Appellant was convicted of child abandonment, a misdemeanor. He appeals the conviction, asserting that "[e]rror was committed when Appellant was denied an adequate and effective means of Appellant [sic] review contrary to the provisions of Ga. Code § 6-805.” Appellant, who makes no claim of indigency, argues he was effectively denied his right to an appeal because there is no transcript of his trial and there is no statement of the facts of the case based upon recollection. We affirm.
1. "In all misdemeanor cases, the trial judge may in his discretion require the reporting and transcribing of the evidence and proceedings on terms prescribed by him.” Ga. L. 1965, pp. 18, 24 (Code Ann. § 6-805 (b)). However, "[i]n all cases, civil or criminal, any party may as a matter of right have the case reported at his own expense.” Ga. L. 1965, pp. 18,26 (Code Ann. § 6-805 (j)). The trial court was not obligated to have this case reported. Gunter v. National City Bank, 239 Ga. 496, 497 (238 SE2d 48) (1977). Nonetheless, appellant could have had the case reported at his own expense as a matter of right. Appellant decided not to have the case reported. He must now live with the consequences of his decision, including the possibility that a record of the trial could not be prepared by the alternative means provided in Ga. L. 1965, pp. 18, 26 (Code Ann. § 6-805 (g)). The appellate courts of this state are designed to correct errors of law committed in the lower courts. They are not designed to protect individuals from the obvious consequences of their own decisions.

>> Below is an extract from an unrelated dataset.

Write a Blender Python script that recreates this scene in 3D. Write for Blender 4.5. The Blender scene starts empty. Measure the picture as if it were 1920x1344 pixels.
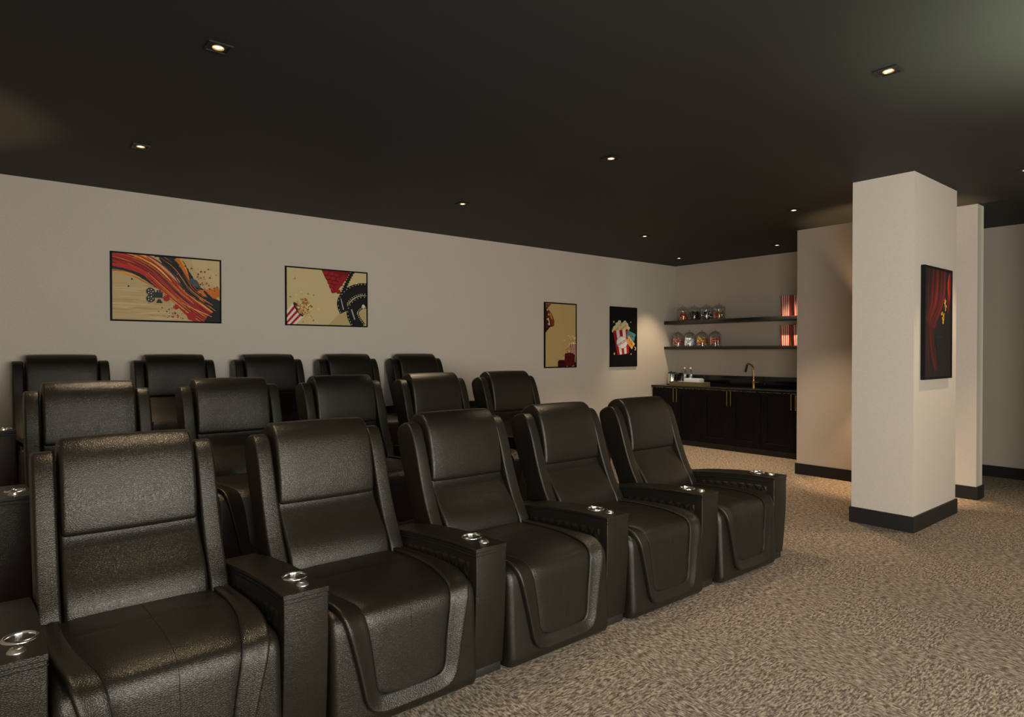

2. Appellant did not attack the constitutionality of Code | Ann. § 6-805 in the lower court. Appellant’s constitutional attack must therefore be rejected. Seymour v. State, 144 Ga. App. 32 (240 SE2d 305) (1977).
Argued July 9, 1979 Decided October 1, 1979. Charles S. Thornton, for appellant. Hinson McAuliffe, Solicitor, Charles Hadaway, Assistant Solicitor, for appellee.Judgment affirmed.
Quillian, P. J., and Birdsong, J., concur.